**Problem details**
Pick out the lines containing "that".

**Data lines**
-----

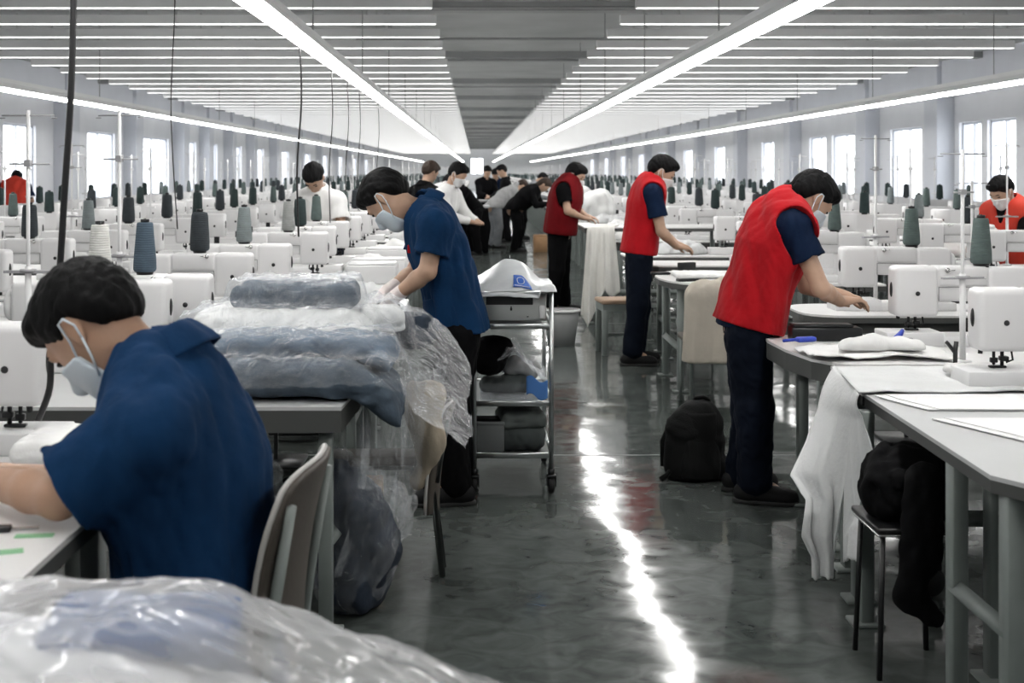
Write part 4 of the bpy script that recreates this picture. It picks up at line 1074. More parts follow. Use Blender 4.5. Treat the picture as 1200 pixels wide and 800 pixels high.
FZ = .862
def build_tables():
    # seated man's table
    custom_table('white topped table at which the seated man in blue works', [(-2.0, 1.95), (-.765, 1.95), (-.765, 2.98), (-2.0, 2.98)], [(-.86, 2.1), (-.86, 2.88), (-1.9, 2.1), (-1.9, 2.88)], [((-.86, 2.1), (-.86, 2.88), .35)], z=FZ)
    custom_table('white machine table just beyond the seated man', [(-2.2, 3.05), (-.865, 3.05), (-.855, 3.90), (-2.2, 3.90)], [(-.98, 3.15), (-.98, 3.8), (-2.1, 3.15), (-2.1, 3.8)], [((-.98, 3.2), (-.98, 3.75), .35)])
    # table under the plastic wrapped pile
    custom_table('grey edged table under the plastic wrapped garments', [(-1.95, 4.2), (-.44, 4.2), (-.36, 5.58), (-1.95, 5.58)], [(-.50, 4.29), (-.37-.05, 5.14), (-1.85, 4.3), (-1.85, 5.4)], [((-.5, 4.3), (-.42, 5.1), .30)], topm=TOPG, th=.085)
    # table below the near plastic bag, mostly out of the picture
    custom_table('table carrying the big white plastic bag nearest the camera', [(-1.3, .95), (-.04, .95), (-.04, 1.90), (-1.3, 1.90)], [(-.14, 1.05), (-.14, 1.80), (-1.2, 1.05), (-1.2, 1.80)], [])
    # right hand work tables
    T = custom_table('grey work table with white pattern sheets at the photo edge', [(1.352, 4.45), (1.312, 3.26), (1.39, 3.12), (2.75, 3.12), (2.75, 4.45)],
                     [(1.335, 4.38), (1.362, 3.62), (1.362, 3.25), (1.58, 3.9), (2.6, 3.3), (2.6, 4.3)], [((1.362, 3.62), (1.362, 3.25), .37), ((1.58, 3.9), (2.6, 3.9), .33), ((1.36, 3.3), (2.6, 3.3), .66)], topm=TOPG)
    custom_table('machine table half covered by the draped white cloth', [(1.35, 4.47), (2.85, 4.47), (2.85, 5.08), (1.41, 5.08)], [(1.385, 4.62), (1.45, 4.98), (2.7, 4.62), (2.7, 4.98)], [((1.45, 4.6), (2.7, 4.6), .30)])
    pl = [(1.50, 5.12), (2.85, 5.12), (2.85, 6.05), (1.36, 6.05), (1.335, 5.85), (1.345, 5.55), (1.385, 5.28), (1.44, 5.17)]
    custom_table('dark sided table with curved end in front of the bright red vest', pl, [(1.52, 5.25), (1.52, 5.95), (2.7, 5.25), (2.7, 5.95)], [((1.55, 5.6), (2.7, 5.6), .32)], th=.085)
    # the white cloth over the right table end
    draped_garment()
    # pattern sheets
    for i, (poly, lab) in enumerate(((((1.40, 4.31), (1.47, 4.13), (2.6, 4.10), (2.6, 4.40), (1.38, 4.40)), 'white fabric strip lying along the back of the pattern table'),
                                    (((1.43, 3.98), (1.60, 3.60), (1.66, 3.60), (1.66, 3.50), (1.72, 3.42), (2.5, 3.42), (2.5, 3.98)), 'stack of white pattern sheets with notched corner on the grey table'))):
        mb = MB()
        for k in range(3): mb.prism([(x+k*.012*(-1)**k, y-.004*k) for x, y in poly], TZ+.001+k*.003, TZ+.0032+k*.003)
        tag(rooted(mb.build('pattern_sheet', PAPER), (poly[0][0], poly[0][1], TZ)), lab, 'fabric sheet')
    pillow('folded_cloth', (1.92, 4.72, TZ+.040), (.34, .16, .03), FAB, 5, .1, 'small white cloth lying beside the front machine bed', 'cloth')
    # oval ended table of the second red vest
    n = 10; pl = [(2.8, 8.72), (2.8, 9.95)]+[(1.62+.30*math.cos(a), 9.335+.615*math.sin(a)) for a in np.linspace(PI/2, 3*PI/2, n)]
    custom_table('large oval ended white table in front of the upright red vest', pl, [(1.44, 8.98), (1.44, 9.7), (2.7, 8.85), (2.7, 9.8)], [((1.44, 8.98), (1.44, 9.7), .30), ((1.46, 9.3), (2.7, 9.3), .45)], th=.05)
    for i, (x, y, w, d, m, lab) in enumerate(((1.62, 9.35, .34, .36, FAB, 'flat white cloth at the oval end of the table'), (1.98, 8.88, .34, .22, FABG, 'flat grey white cloth along the near side of the oval ended table'))):
        pillow('folded_cloth', (x, y, TZ+.018), (w, d, .028), m, 60+i, .1*i, lab, 'cloth', amp=.005, h=.010)
    for i, (x, y, lab) in enumerate(((1.40, 9.55, 'dark flat tool at the tip of the oval ended table'), (1.50, 8.98, 'second dark flat tool near the front of the oval ended table'), (1.62, 9.72, 'black tool under the hands of the upright red vest'))):
        mb = MB(); mb.box(-.09, .05, -.03, .03, 0, .02 if i < 2 else .08, 0, .006, 2); mb.tube([(.05, 0, .01), (.13, .01, .008)], .008, 0, 8); o = mb.build('hand_tool', DKM); o.location = (x, y, TZ+.001+(.034 if i == 0 and False else 0)); o.rotation_euler = (0, 0, .3*i); tag(o, lab, 'tool')
    # white fabric curling over the curved table
    mb = MB()
    def fn(u, v):
        x = 1.365+.60*u; y = 5.15+.34*v+.06*math.sin(u*3)
        e = max(0, .25-v)*1.0
        z = TZ+.012+.022*abs(fbm(x*1.2, y*1.3, 3))+.0
        return Vector((x, y+.0, z))
    mb.grid(fn, 50, 26); tag(rooted(solid(mb.build('white_fabric', FAB), .006), (1.37, 5.15, TZ)), 'crumpled white fabric at the curved end of the dark sided table', 'fabric')
    blob('fabric_bundle', (1.66, 5.33, TZ+.03), [(-.10, 0, .01, .045), (0, .0, .02, .055), (.10, .01, .015, .05), (.17, 0, .01, .04)], FAB, 4, 'small rolled white fabric bundle with a blue clip beside it', 'fabric', amp=.006)
    # blue clip and blue thread snips
    D = 5.42; mb = MB(); mb.box(-.045, .045, -.018, .018, .0, .022, 0, .008, 2, Matrix.Rotation(.3, 4, 'Z')); mb.tube([(-.04, .0, .01), (-.10, -.01, .006)], .007, 0, 8)
    o = mb.build('marking_clip', BPEN); o.location = (1.42, 5.50, TZ+.040); tag(o, 'dark blue clip on white fabric in front of the bright red vest', 'clip')
    r = thing('thread_snips', 'violet blue handled thread snips beside the white machine bed', 'snips', (1.76, 5.42, TZ+.050), .5)
    mb = MB(); mb.tube([(0, 0, 0), (.055, 0, .03), (.075, .005, .045)], [.010, .012, .008], 0, 8); mb.tube([(0, 0, 0), (.05, .02, .012)], .009, 0, 8); mb.build('handle', BPEN, r)
    mb = MB(); mb.tube([(0, 0, 0), (-.06, -.005, -.012)], .004, 0, 6); mb.build('blade', STEEL, r)
    # dark flat tool and dark box by the man in the red vest
    mb = MB(); mb.box(-.16, .16, -.05, .05, 0, .062, 0, .008, 2); mb.box(-.15, .12, -.045, .045, .062, .075, 0, .004, 1); o = mb.build('tool_tray', DKM); o.location = (1.60, 5.86, TZ); tag(o, 'black flat tray under the reaching arm of the red vested man', 'tray')
    mb = MB(); mb.box(-.03, .03, -.03, .03, 0, .07, 0, .004, 1); o = mb.build('cardboard_block', GREYP); o.location = (1.82, 5.60-.17, TZ+.0); tag(o, 'small grey brown block beside the reaching hand', 'block')

def build_cloths():
    # cream cloth hanging in the distance
    D = 12.9
    x0, x1 = (688-CX)*D/F, (722-CX)*D/F
    hanging('hanging_cloth', (x1-.02, D-.05, 0), (x0, D-.05, 0), (-.25, -1, 0), lambda s: float(np.interp(s, [0, .2, .35, .5, .8, 1], [.66, .72, .62, .75, 1.02, .90])), PALEC,
            'long cream cloth hanging from the table beside the dark red vest', 'cloth', 3, nfold=2.6, amp=.05, flare=.10, spread=.45, over=lambda s: .35, zt=.99, nu=60, nv=50, th=.006)
    # table that carries it
    custom_table('table whose end carries the long hanging cream cloth', [(1.10, 12.88), (2.6, 12.88), (2.6, 13.62), (1.10, 13.62)], [(1.22, 13.0), (1.22, 13.5), (1.72, 13.0), (2.5, 13.0), (2.5, 13.5)], [((1.25, 13.2), (2.5, 13.2), .3)], z=.982)
    # stool with tan seat
    def stool(x, y, rz, lab, seatm):
        r = thing('stool', lab, 'stool', (x, y, 0), rz)
        mb = MB(); mb.box(-.20, .20, -.17, .17, .43, .465, 0, .012, 3); mb.build('seat', seatm, r)
        mb = MB(); mb.box(-.19, .19, -.16, .16, .37, .43); mb.build('frame', LEGM, r)
        for a in (-1, 1):
            for b in (-1, 1): mb = MB(); mb.box(a*.17-.022, a*.17+.022, b*.14-.022, b*.14+.022, 0, .38, 0, .003, 1); mb.build('leg', LEGM, r)
        mb = MB(); mb.box(-.16, .16, -.01, .01, .14, .17); mb.build('stretcher', LEGM, r)
        return r
    def small_stool(x, y, rz, lab, seatm):
        r = thing('stool', lab, 'stool', (x, y, 0), rz)
        mb = MB(); mb.box(-.125, .125, -.14, .14, .448, .465, 0, .006, 2); mb.build('seat', seatm, r)
        mb = MB(); mb.box(-.125, .125, -.14, .14, .438, .447, 0, .003, 1); mb.build('rim', STEEL, r)
        for a in (-1, 1):
            for b in (-1, 1): mb = MB(); mb.tube([(a*.10, b*.11, .44), (a*.115, b*.125, 0)], .009, 0, 8); mb.build('leg', BLK, r)
        return r
    D = 10.9; stool((728-CX)*D/F, D, .1, 'tan topped stool between the hanging cream cloth and the red vest', mat('tan_seat', (.36, .25, .17), .7, noise=.1))
    # black stool with black coat
    r = small_stool(1.345, 4.02, .0, 'low stool with thin light edge under the pattern table end', BLK)
    blob('black_coat', (1.345, 4.02, .466), [(-.05, 0, .06, .09), (.03, .03, .08, .10), (.07, -.02, .06, .08), (-.02, -.04, .10, .09), (0, .06, .14, .09), (.07, .05, .13, .08)], BLACKC, 8, 'black coat heaped on the low stool beside the draped cloth', 'coat', amp=.012, h=.01, k=.06)
    S = Sdf((-.15, -.15, -.40), (.2, .15, .1), .008); S.cone((.03, 0, .03), (.02, 0, -.18), .062, .055, .02); S.cone((.02, 0, -.18), (-.015, 0, -.30), .055, .042, .02); S.cone((-.015, 0, -.30), (.045, -.03, -.36), .046, .026, .03); S.folds(.006, 25, 3)
    o = S.mesh('trouser_leg', BLACKC); o.location = (1.325, 3.86, .575); tag(o, 'black trouser leg dangling in front of the low stool', 'garment')
    # caster and foot bar seen below the table
    r = thing('caster', 'black caster wheel of a stool behind the table leg', 'caster', (1.66, 4.66, 0))
    mb = MB(); mb.lathe([(.01, -.018), (.048, -.018), (.055, -.008), (.055, .008), (.048, .018), (.01, .018)], (0, 0, 0), 0, 20, Matrix.Translation((0, 0, .056)) @ Matrix.Rotation(PI/2, 4, 'X') @ Matrix.Rotation(.4, 4, 'Y')); mb.build('wheel', RUB, r)
    mb = MB(); mb.box(-.03, .03, -.03, .03, .10, .14, 0, .005, 1); mb.tube([(0, 0, .14), (0, 0, .2)], .012); mb.build('fork', DKM, r)
    # chair with cream jacket, by the red vested man
    D = 8.35; cx = (838-CX)*D/F
    r = thing('chair', 'grey chair carrying a cream jacket behind the bright red vest', 'chair', (cx, D+.1, 0), R(90))
    chair_parts(r, LEGM, BROWN, back=.78)
    S = Sdf((-.35, -.30, -.62), (.35, .30, .12), .010)
    S.cone((-.15, 0, -.02), (.15, 0, -.02), .075, .075, .03, (0, 1, 0), .8); S.cone((-.155, 0, -.05), (-.165, .0, -.45), .085, .085, .04, (0, 1, 0), .8); S.cone((.12, 0, -.05), (.13, 0, -.44), .115, .12, .04, (0, 1, 0), .7); S.cone((0, 0, -.05), (0, 0, -.42), .12, .14, .05, (0, 1, 0), .6)
    S.folds(.012, 17, 6, (1, 1, .25)); S.cut((0, 0, -.46), (0, 0, -1))
    o = S.mesh('jacket', CREAM); o.location = (cx+.02, D-.165, .785); tag(o, 'cream jacket hung over the grey chair back', 'jacket')
    # beige jacket under the plastic canopy
    D = 4.95; cx = (498-CX)*D/F
    r = thing('chair', 'chair hidden under the plastic film and a beige jacket', 'chair', (cx-.17, D+.0, 0), R(180)); chair_parts(r, LEGD, BROWN, back=.66, w=.16)
    S = Sdf((-.22, -.2, -.40), (.22, .2, .12), .009)
    S.cone((-.06, 0, -.0), (.06, 0, .02), .055, .05, .03); S.cone((-.02, 0, -.02), (.03, -.02, -.16), .085, .075, .04, (0, 1, 0), .6); S.cone((.04, -.02, -.15), (-.03, 0, -.30), .06, .035, .03); S.folds(.008, 20, 9, (1, 1, .4))
    o = S.mesh('jacket', BEIGE); o.location = (cx, D-.06, .67); o.scale = (.75, .75, 1); tag(o, 'beige jacket hanging on the chair below the plastic film', 'jacket')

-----

**Completed exercise**
Write part 4 of the bpy script that recreates this picture. It picks up at line 1074. More parts follow. Use Blender 4.5. Treat the picture as 1200 pixels wide and 800 pixels high.
    # table that carries it